Eight blows: Eccentric aristocrat helped the peasant farmers 

Estate owner Carl Frederik Blixen Finecke was full of unexpected ideas, and friends with the leading figures in Europe. And he was good to his peasant farmers as well. 

In 1829, at the tender age of seven, Carl Frederik Blixen Finecke lost both of his parents, his grandfather and his uncle. As a result, the young boy inherited two estates in German Pomerania, a large manor in Sweden and Dallund Castle on Fyn. His guardians administered his estates competently, but subjected him to a strict upbringing. When the young baron came of age, he finally became master of his own possessions – and behaviour. 

He threw himself into his life as an adult with abandon and continued in the same vein for the rest of his life. 

1. For the sheer fun of it, the young baron smashed a costly vase, simply to replace it at great expense. He also commissioned a well-known female singer to put on a private show for him in Berlin. And on his honeymoon, he scattered money to all sides. 

2. In 1848, on the outbreak of the Three-Year War, the 25-year-old estate owner immediately enlisted as a platoon commander and played an active role in the hostilities. 

3. Blixen Finecke later divorced from his first wife, only to marry again in 1854, wedding Princess Augusta of Hessen-Kassel. This made the baron the brother-in-law of the future royal couple from the Glücksborg dynasty: King Christian IX and Queen Louise. 

4. In the same way as many other nobles, he refused to visit Countess Danner, the wife of King Frederik VII. In return, the king, who had previously spent many an enjoyable summer day at Dallund, declined Blixen Finecke audience. The old friends later made up, however. 

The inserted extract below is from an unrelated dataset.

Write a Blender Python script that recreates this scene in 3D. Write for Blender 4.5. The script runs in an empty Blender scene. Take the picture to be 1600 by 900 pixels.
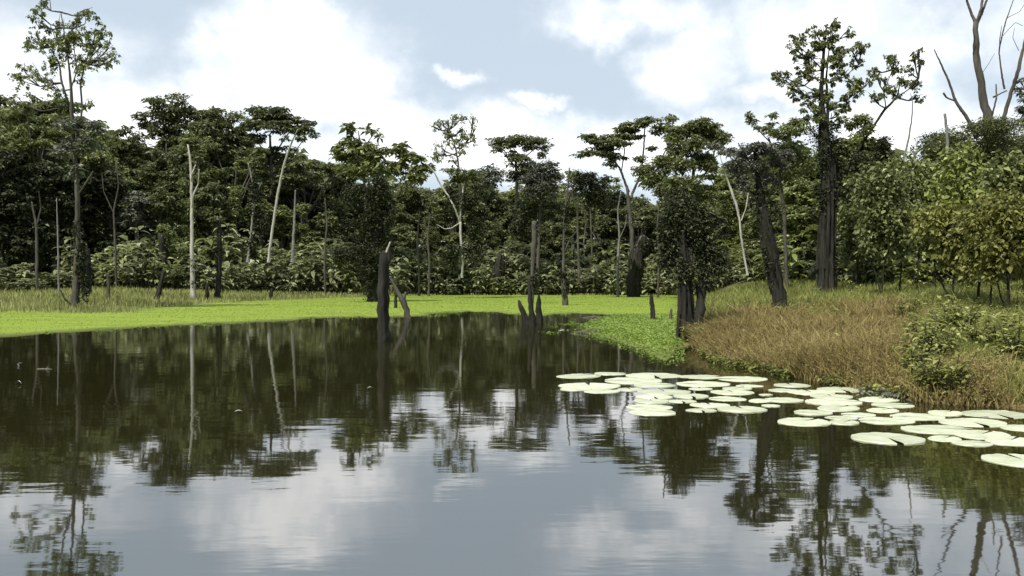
import bpy, math, random
import numpy as np
from mathutils import Vector
random.seed(7)
R = np.random.default_rng(7)
sc = bpy.context.scene
COL = sc.collection
FP, HY, CH = 1400.0, 438.0, 2.4          # focal length in photo pixels, horizon row, eye height (m)

# ------------------------------------------------------------------ camera
cd = bpy.data.cameras.new('camera'); cam = bpy.data.objects.new('camera', cd); COL.objects.link(cam)
cam.location = (0, 0, CH); cam.rotation_euler = (math.radians(90) - 12/FP, 0, 0)
cd.sensor_width = 36; cd.lens = FP/1600*36; cd.clip_end = 5000; cd.clip_start = 0.1
sc.camera = cam

# ------------------------------------------------------------------ geometry of the place
def W(px, py, z=0.0):
    d = (CH-z)*FP/(py-HY)
    return ((px-800)/FP*d, d)
def at(px, py, d):
    return np.array([(px-800)/FP*d, d, CH+(HY-py)/FP*d])

shore_px = [(-700,580),(-350,548),(-150,535),(0,526),(60,522),(120,517),(200,512),(300,507),(400,503),(450,500),(500,496),
 (560,495),(600,495),(650,494),(690,489),(730,486),(770,487),(800,490),(850,492),(900,489),(950,492),(958,496),
 (935,502),(912,509),(908,517),(938,527),(975,538),(1003,550),(1030,562),(1050,566),(1058,548),(1080,539),(1102,550),(1122,565),(1140,570),(1190,577),(1240,590),
 (1300,600),(1360,612),(1420,625),(1480,632),(1540,636),(1600,641),(1700,652),(1850,690)]
poly = [W(*p) for p in shore_px] + [(40,8),(60,-30),(-70,-30)]
PX = np.array([p[0] for p in poly]); PY = np.array([p[1] for p in poly])
def sdist(x, y):
    """distance to the shoreline, positive on land"""
    x = np.atleast_1d(np.asarray(x, float)); y = np.atleast_1d(np.asarray(y, float))
    best = np.full(x.shape, 1e18); inside = np.zeros(x.shape, bool)
    n = len(PX)
    for i in range(n):
        ax, ay, bx, by = PX[i], PY[i], PX[(i+1)%n], PY[(i+1)%n]
        dx, dy = bx-ax, by-ay
        t = np.clip(((x-ax)*dx+(y-ay)*dy)/(dx*dx+dy*dy+1e-12), 0, 1)
        best = np.minimum(best, (x-ax-t*dx)**2+(y-ay-t*dy)**2)
        c = ((ay > y) != (by > y)) & (x < (bx-ax)*(y-ay)/((by-ay) if abs(by-ay) > 1e-9 else 1e-9)+ax)
        inside ^= c
    rag = sm(30, 45, y)*(.45*np.sin(x*1.1+1.7*np.sin(y*.6))*np.sin(x*.43+y*.31)+.25*np.sin(x*2.9+y*1.3+np.sin(x*1.7)))
    return np.where(inside, -1, 1)*np.sqrt(best)+rag
def sm(a, b, t):
    t = np.clip((t-a)/(b-a), 0, 1); return t*t*(3-2*t)
def matback(px):
    yy = np.interp(px, [-200,0,190,250,330,430,560,700,1060,1200], [487,487,489,481,474,469,464,461,461,463])
    return (CH-0.05)*FP/(yy-HY)
def wob(x, y, s):
    return (np.sin(x*s+1.3*np.sin(y*s*.7))+np.sin(y*s*1.3+1.1*np.sin(x*s*.9+2))+np.sin((x+y)*s*2.3)*.5)/2.5
def H(x, y):
    x = np.atleast_1d(np.asarray(x, float)); y = np.atleast_1d(np.asarray(y, float))
    s = sdist(x, y)
    px = 800+FP*x/np.maximum(y, 6)
    sp = np.maximum(s, 0)
    zl = 0.06+0.022*np.clip(y-matback(px), 0, 90)+0.012*wob(x, y, .8)
    zr = 0.09+0.058*np.minimum(sp, 45)+0.08*wob(x, y, .35)*sm(1, 6, sp)
    k = sm(1075, 1180, px)
    land = zl*(1-k)+zr*k
    land = land*sm(0, .25, s)
    return np.where(s > 0, land, -np.minimum(-s*0.7, 1.2)-0.02)
def hz(x, y): return float(H(x, y)[0])
def G(px, py):
    """the point of the ground that photo pixel shows"""
    for d in np.arange(14, 260, .5):
        x = (px-800)/FP*d; z = CH+(HY-py)/FP*d
        if z <= max(hz(x, d), 0): return x, d
    return (px-800)/FP*150, 150.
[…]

5. During his time studying in Germany, the baron had become close friends with Count Otto von Bismarck – the very man who was to lead Prussia to war against Denmark in 1864. Before the war, Baron Blixen Finecke exchanged letters with von Bismarck in an unsuccessful – and rather naïve – attempt to resolve the problem of the disputed duchies. 

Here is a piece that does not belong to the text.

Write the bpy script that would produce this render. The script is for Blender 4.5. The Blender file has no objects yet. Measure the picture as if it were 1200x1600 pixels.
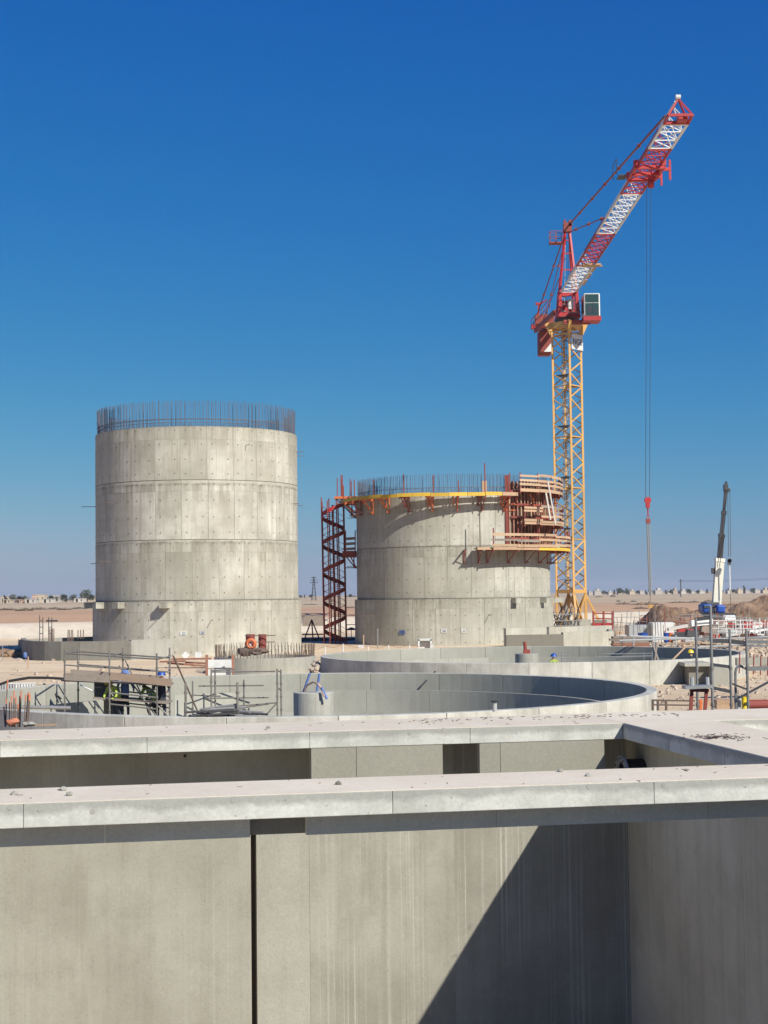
import bpy, bmesh, math, random
from mathutils import Vector, Matrix, noise
from mathutils.geometry import delaunay_2d_cdt
random.seed(7)
R = math.radians
sc = bpy.context.scene
COL = sc.collection

# ------------------------------------------------------------------ camera
F = 2404.0; EYE = 3.9
PITCH = math.atan(129 / F); ROLL = 0.0115
fw = Vector((0, math.cos(PITCH), math.sin(PITCH)))
u0 = Vector((0, -math.sin(PITCH), math.cos(PITCH))); r0 = Vector((1, 0, 0))
cr = r0 * math.cos(ROLL) - u0 * math.sin(ROLL)
cu = u0 * math.cos(ROLL) + r0 * math.sin(ROLL)
cam = bpy.data.cameras.new('camera'); camo = bpy.data.objects.new('camera', cam); COL.objects.link(camo)
cam.sensor_fit = 'VERTICAL'; cam.sensor_height = 36; cam.sensor_width = 27
cam.lens = 36 * F / 1600; cam.clip_start = 0.1; cam.clip_end = 30000
camo.matrix_world = Matrix(((cr.x, cu.x, -fw.x, 0), (cr.y, cu.y, -fw.y, 0), (cr.z, cu.z, -fw.z, EYE), (0, 0, 0, 1)))
sc.camera = camo

def at(px, py, Y):
    d = fw + cr * ((px - 600) / F) - cu * ((py - 800) / F)
    return Vector((0, 0, EYE)) + d * (Y / d.y)
def atz(px, py, z):
    d = fw + cr * ((px - 600) / F) - cu * ((py - 800) / F)
    return Vector((0, 0, EYE)) + d * ((z - EYE) / d.z)

# ------------------------------------------------------------------ light
SUN = Vector((.87, -1, 1.0)).normalized()
w = bpy.data.worlds.new('World'); sc.world = w; w.use_nodes = True
nt = w.node_tree; bg = nt.nodes['Background']
sky = nt.nodes.new('ShaderNodeTexSky'); sky.sky_type = 'NISHITA'; sky.sun_disc = False
sky.sun_elevation = math.asin(SUN.z); sky.sun_rotation = math.atan2(SUN.x, SUN.y)
sky.altitude = 500; sky.air_density = 1.0; sky.dust_density = 0.6; sky.ozone_density = 3.0
# a tone curve per channel over the whole sky: deeper blue overhead, dusty lavender at the horizon
SK = 0.108
sep = nt.nodes.new('ShaderNodeSeparateColor'); com = nt.nodes.new('ShaderNodeCombineColor'); nt.links.new(sky.outputs[0], sep.inputs[0])
for ch, (gain, expo) in enumerate(((.585, 2.25), (.50, 1.03), (.60, .40))):
    last = sep.outputs[ch]
    for op, val in (('MULTIPLY', SK), ('MINIMUM', 1.6), ('POWER', expo), ('MULTIPLY', gain / SK)):
        mn = nt.nodes.new('ShaderNodeMath'); mn.operation = op; mn.inputs[1].default_value = val; nt.links.new(last, mn.inputs[0]); last = mn.outputs[0]
    nt.links.new(last, com.inputs[ch])
nt.links.new(com.outputs[0], bg.inputs[0])
bg.inputs[1].default_value = 0.085
sl = bpy.data.lights.new('sun', 'SUN'); sl.energy = 4.6; sl.angle = R(.5); sl.color = (1, .965, .87)
slo = bpy.data.objects.new('sun', sl); COL.objects.link(slo); slo.rotation_euler = SUN.to_track_quat('Z', 'Y').to_euler()
sc.view_settings.view_transform = 'Standard'; sc.view_settings.look = 'None'
sc.view_settings.exposure = 0.35; sc.view_settings.gamma = 1; sc.view_settings.use_curve_mapping = False
sc.cycles.max_bounces = 6; sc.cycles.diffuse_bounces = 4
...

6. He was elected to the Danish Parliament several times, and was named Foreign Minister and Minister for Schleswig. He was even elected to the Swedish Parliament as well. 

7. When, in 1865, the Prime Minister was to form a new government, it was to Blixen Finecke that he turned. However, the baron made his acceptance of a ministerial position conditional upon the University of Copenhagen being relocated to the city of Kolding – to favour the Region of Southern Jutland. 

8. The local farmers raised a monument to him because he sold them their farms on extremely reasonable terms. The memorial stone is inscribed with the words: “To his word was he true”.